Soy un paticorto
Eres un paticorto. Me lo dijo un compañero de instituto en
una de aquellas noches de juerga y, aunque era verdad, el pobre me dio mucha
pena porque entonces descubrí el mecanismo de defensa de aquellos que viven
ahogados en sus propios miedos. Es verdad, soy un paticorto, pero también era
mucho más simpático que él.
Los ratones de campo del parque de Doñana han reducido un
tercio de su peso en 40 años, las salamandras de mejillas grises de los montes
Apalaches han encogido un 8% desde 1960 y la ballena de los vascos a mermado un
metro desde los años ochenta. Las causas son diversas y globales y casi todas
están provocadas directa o indirectamente por los humanos. ¿Eso explicaría esta
sensación de pérdida de volumen, consistencia y densidad que siento desde el
pelo cano de mi cabellera en la que ya asoma un ligera tonsura hasta los dedos
gorditos de mis manos incapaces de saltar con soltura en los trastes de la
guitarra del Mi mayor al Si Bemol al ritmo de tres por cuatro, o como las
rodillas y la espalda empiezan a necesitar de ungüentos para restablecer el
bienestar después de una caminata o unos cuantos largos en la piscina?
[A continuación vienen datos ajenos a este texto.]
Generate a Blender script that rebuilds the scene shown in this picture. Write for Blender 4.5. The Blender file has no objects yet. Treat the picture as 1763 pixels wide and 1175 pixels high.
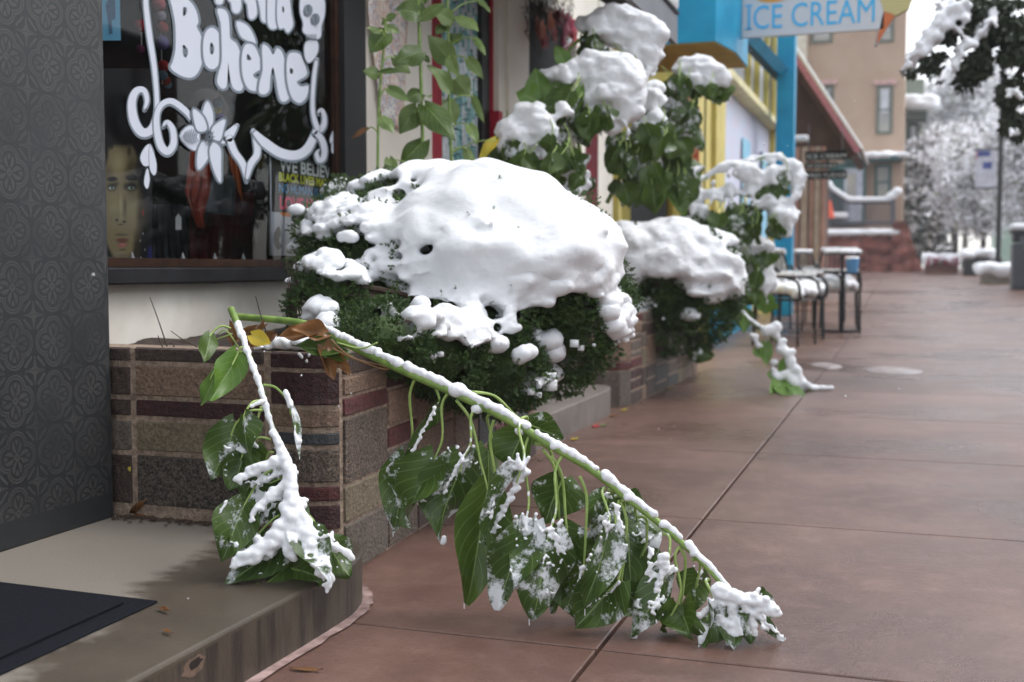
import bpy, math, random
import numpy as np
from mathutils import Vector, geometry, noise as mnoise
R=math.radians
S=bpy.context.scene
COL=S.collection
rng=np.random.default_rng(7); random.seed(7)
# ---------------- camera, world, sun, exposure ----------------
F=2004.; CX=881.5; CY=587.5; H=.75
PITCH=math.atan(127.5/F); YAW=math.atan((1562-CX)/(F/math.cos(PITCH)))
cd=bpy.data.cameras.new('camera'); cam=bpy.data.objects.new('camera',cd); COL.objects.link(cam)
cam.location=(0,0,H); cam.rotation_euler=(math.pi/2-PITCH,0,YAW)
cd.sensor_width=36; cd.lens=36*F/1763; cd.clip_end=600; cd.clip_start=.05
cd.dof.use_dof=True; cd.dof.focus_distance=2.55; cd.dof.aperture_fstop=3.7
S.camera=cam
w=bpy.data.worlds.new('World'); S.world=w; w.use_nodes=True
nt=w.node_tree; bg=nt.nodes['Background']
sky=nt.nodes.new('ShaderNodeTexSky'); sky.sky_type='NISHITA'; sky.sun_disc=False
SUN_EL,SUN_AZ=R(58),R(60)   # azimuth measured clockwise from +Y
sky.sun_elevation=SUN_EL; sky.sun_rotation=SUN_AZ; sky.air_density=1; sky.dust_density=1.5
hs=nt.nodes.new('ShaderNodeHueSaturation'); hs.inputs['Saturation'].default_value=.22; hs.inputs['Value'].default_value=1.0
nt.links.new(sky.outputs[0],hs.inputs['Color']); nt.links.new(hs.outputs[0],bg.inputs[0]); bg.inputs[1].default_value=.15
sd=bpy.data.lights.new('sun','SUN'); sd.energy=.6; sd.angle=R(35); sd.color=(1,.98,.95)
sun=bpy.data.objects.new('sun',sd); COL.objects.link(sun)
sdir=Vector((math.sin(SUN_AZ)*math.cos(SUN_EL),math.cos(SUN_AZ)*math.cos(SUN_EL),math.sin(SUN_EL)))
sun.rotation_euler=sdir.to_track_quat('Z','Y').to_euler()
S.view_settings.view_transform='Standard'; S.view_settings.look='None'; S.view_settings.gamma=1
S.view_settings.exposure=1.4
S.render.resolution_x=1024; S.render.resolution_y=682
# ---------------- photograph geometry: a pixel to a point on a plane of the place ----------------
fw=np.array([-math.sin(YAW)*math.cos(PITCH),math.cos(YAW)*math.cos(PITCH),-math.sin(PITCH)])
rt=np.array([math.cos(YAW),math.sin(YAW),0.]); up=np.cross(rt,fw); CC=np.array([0,0,H])
def at(x,y,X=None,Y=None,Z=None,D=None):
    d=(fw*F+rt*(x-CX)+up*(CY-y))/F
    if D is not None:t=D
    elif X is not None:t=(X-CC[0])/d[0]
    elif Y is not None:t=(Y-CC[1])/d[1]
    else:t=(Z-CC[2])/d[2]
    return CC+d*t
def pr(P):
    v=np.atleast_2d(P)-CC; z=v@fw
    return CX+F*(v@rt)/z, CY-F*(v@up)/z, z
def gz(Y):
    return float(np.interp(Y,[0,11,14,18,22,35,60,400],[0,0,.06,.2,.36,.58,.7,.7]))
# ---------------- materials ----------------
MATS={}
def newmat(name):
    m=bpy.data.materials.new(name); m.use_nodes=True; MATS[name]=m
    return m,m.node_tree,m.node_tree.nodes['Principled BSDF']
def lin(c): return tuple(((v/255)/12.92 if v/255<=.04045 else ((v/255+.055)/1.055)**2.4) for v in c)
class E:
    nt=None
    def __init__(s,o): s.o=o
    def _m(a,op,b=None,c=None):
        n=E.nt.nodes.new('ShaderNodeMath'); n.operation=op
        for i,v in enumerate((a,b,c)):
            if v is None: continue
            if isinstance(v,E): E.nt.links.new(v.o,n.inputs[i])
            else: n.inputs[i].default_value=v
        return E(n.outputs[0])
    def __add__(a,b): return a._m('ADD',b)
    def __sub__(a,b): return a._m('SUBTRACT',b)
    def __mul__(a,b): return a._m('MULTIPLY',b)
    def __truediv__(a,b): return a._m('DIVIDE',b)
    def fr(a): return a._m('FRACT')
    def ab(a): return a._m('ABSOLUTE')
    def lt(a,b): return a._m('LESS_THAN',b)
    def gt(a,b): return a._m('GREATER_THAN',b)
    def mx(a,b): return a._m('MAXIMUM',b)
    def mn(a,b): return a._m('MINIMUM',b)
    def sq(a): return a._m('SQRT')
    def cl(a):
        r=a._m('ADD',0.); r.o.node.use_clamp=True; return r
def coords(nt,kind='Object'):
    t=nt.nodes.new('ShaderNodeTexCoord'); return t.outputs[kind]
def noise(nt,vec,scale,detail=3,rough=.55):
    n=nt.nodes.new('ShaderNodeTexNoise'); n.inputs['Scale'].default_value=scale; n.inputs['Detail'].default_value=detail; n.inputs['Roughness'].default_value=rough
    nt.links.new(vec,n.inputs['Vector']); return n.outputs['Fac']
def mapping(nt,vec,scale=(1,1,1),rot=(0,0,0)):
    n=nt.nodes.new('ShaderNodeMapping'); n.inputs['Scale'].default_value=scale; n.inputs['Rotation'].default_value=rot
    nt.links.new(vec,n.inputs['Vector']); return n.outputs[0]
def ramp(nt,fac,stops):
    n=nt.nodes.new('ShaderNodeValToRGB'); cr=n.color_ramp
    while len(cr.elements)<len(stops): cr.elements.new(.5)
    for e,(p,c) in zip(cr.elements,stops):
        e.position=p; e.color=(*c,1) if len(c)==3 else c
    nt.links.new(fac,n.inputs[0]); return n.outputs[0]
def mixc(nt,fac,a,b):
    n=nt.nodes.new('ShaderNodeMix'); n.data_type='RGBA'
    for i,v in ((0,fac),(6,a),(7,b)):
        if isinstance(v,(tuple,list)): n.inputs[i].default_value=(*v[:3],1)
        elif isinstance(v,float): n.inputs[i].default_value=v
        else: nt.links.new(v,n.inputs[i])
    return n.outputs[2]
def bump(nt,b,h,strength,dist=.01):
    n=nt.nodes.new('ShaderNodeBump'); n.inputs['Strength'].default_value=strength; n.inputs['Distance'].default_value=dist
    nt.links.new(h,n.inputs['Height']); nt.links.new(n.outputs[0],b.inputs['Normal'])
def pm(name,c,rough=.6,c2=None,scale=6,detail=4,bscale=60,bstr=.15,bd=.003,metallic=0,spec=.5,sheen=0):
    m,nt,b=newmat(name); v=coords(nt)
    c2=c2 or tuple(x*.72 for x in c)
    f=noise(nt,v,scale,detail)
    col=ramp(nt,f,[(.32,c2),(.66,c)])
    nt.links.new(col,b.inputs['Base Color']); b.inputs['Roughness'].default_value=rough; b.inputs['Metallic'].default_value=metallic
    b.inputs['Specular IOR Level'].default_value=spec
    if bstr: bump(nt,b,noise(nt,v,bscale,4),bstr,bd)
    return m
def P(name,srgb,**k):
    if any(w_ in name for w_ in ('paint','cream','dark_red','panel','brown_','post_','siding','ledge','soffit')): k.setdefault('spec',.15)
    return pm(name,lin(srgb),**k)
# snow
def snowmat():
    m,nt,b=newmat('snow'); v=coords(nt)
    b.inputs['Base Color'].default_value=(.80,.815,.84,1); b.inputs['Roughness'].default_value=.7
    b.inputs['Specular IOR Level'].default_value=.25
    b.inputs['Subsurface Weight'].default_value=.3; b.inputs['Subsurface Scale'].default_value=.012; b.inputs['Subsurface Radius'].default_value=(1,1,1)
    a=E(noise(nt,v,60,6,.68)); E.nt=nt; c=E(noise(nt,v,420,3,.7)); h=a+c*.5
    bump(nt,b,h.o,.4,.007)
    return m
snowmat()
def leafmat(name,c1,c2,frost=0,vein=(.30,.42,.16)):
    m,nt,b=newmat(name); E.nt=nt
    t=nt.nodes.new('ShaderNodeTexCoord'); uv=t.outputs['UV']; ob=t.outputs['Object']
    sx=nt.nodes.new('ShaderNodeSeparateXYZ'); nt.links.new(uv,sx.inputs[0]); u=E(sx.outputs[0]); v=(E(sx.outputs[1])*2.0-1.0).ab()
    mid=v.lt(.03); side=((u-v*.38)*6.5).fr(); side=(side-.5).ab().lt(.035)
    vv=mid.mx(side*.6)
    base=ramp(nt,noise(nt,ob,14,4),[(.3,c2),(.7,c1)])
    col=mixc(nt,(vv*.6).o,base,vein)
    bh=vv*1.0+E(noise(nt,ob,90,3))*.6
    rough=.33
    if frost:
        n=E(noise(nt,ob,15,8,.72)); fz=((n-(.60-.12*frost))*14.0).cl()
        col=mixc(nt,fz.o,col,(.80,.83,.86)); bh=bh+fz*3.0+E(noise(nt,ob,400,2))*fz
    nt.links.new(col,b.inputs['Base Color']); b.inputs['Roughness'].default_value=rough; b.inputs['Specular IOR Level'].default_value=.35
    bump(nt,b,bh.o,.5,.002)
    tr=nt.nodes.new('ShaderNodeBsdfTranslucent'); nt.links.new(col,tr.inputs[0])
    mx=nt.nodes.new('ShaderNodeMixShader'); mx.inputs[0].default_value=.22
    nt.links.new(b.outputs[0],mx.inputs[1]); nt.links.new(tr.outputs[0],mx.inputs[2]); nt.links.new(mx.outputs[0],nt.nodes['Material Output'].inputs[0])
    return m
leafmat('leaf',(.082,.135,.022),(.045,.085,.016),0)
leafmat('leaf_frost',(.07,.118,.022),(.04,.075,.016),.35)
leafmat('leaf_heavy_frost',(.065,.112,.024),(.04,.075,.018),.72)
leafmat('leaf_pale',(.19,.26,.085),(.11,.18,.05),0,(.35,.45,.22))
leafmat('leaf_bright',(.13,.24,.035),(.08,.17,.025),0,(.35,.45,.2))
leafmat('leaf_yellow',(.62,.42,.03),(.38,.33,.04),0)
leafmat('leaf_brown',(.28,.13,.045),(.12,.055,.025),0,(.4,.25,.12))
P('stem_green',(132,158,78),c2=lin((92,120,52)),rough=.5,scale=30)
P('petiole',(160,182,104),c2=lin((120,146,70)),rough=.5,scale=30)
P('bark',(70,58,50),scale=20,bstr=.5)
def junip(name,c1,c2):
    m,nt,b=newmat(name); v=coords(nt)
    col=ramp(nt,noise(nt,v,9,5,.7),[(.3,c2),(.68,c1)])
    nt.links.new(col,b.inputs['Base Color']); b.inputs['Roughness'].default_value=.6
    tr=nt.nodes.new('ShaderNodeBsdfTranslucent'); nt.links.new(col,tr.inputs[0])
    mx=nt.nodes.new('ShaderNodeMixShader'); mx.inputs[0].default_value=.15
    nt.links.new(b.outputs[0],mx.inputs[1]); nt.links.new(tr.outputs[0],mx.inputs[2]); nt.links.new(mx.outputs[0],nt.nodes['Material Output'].inputs[0])
junip('juniper',(.075,.135,.028),(.018,.042,.012))
junip('tree_leaf',(.028,.042,.015),(.010,.018,.007))
P('juniper_twig',(62,44,30),scale=30)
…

Pero no es solo una cuestión física. Noto la pereza de mi
pensamiento y, si no hace tanto intentaba procesarlo todo como una hormigonera,
ahora, al ejemplo de mi madre cuando limpiaba las lentejas, rechazo broncas,
gritos y odio para refrescarme con agüita güena, nutrientes sanos y toneladas
de risas que acolchen este encogerme de a poquitos, mientras las certezas que
explicarían esta decadencia física y mental, se diluyen en el inabarcable
océano de los recuerdos.
Soy un paticorto que se encoge y tal vez ese sea el
mecanismo biológico que, como le ocurre al salmón del rio Tenojoki, tan solo
sea un cambio adaptativo para tener una mayor posibilidad de sobrevivir.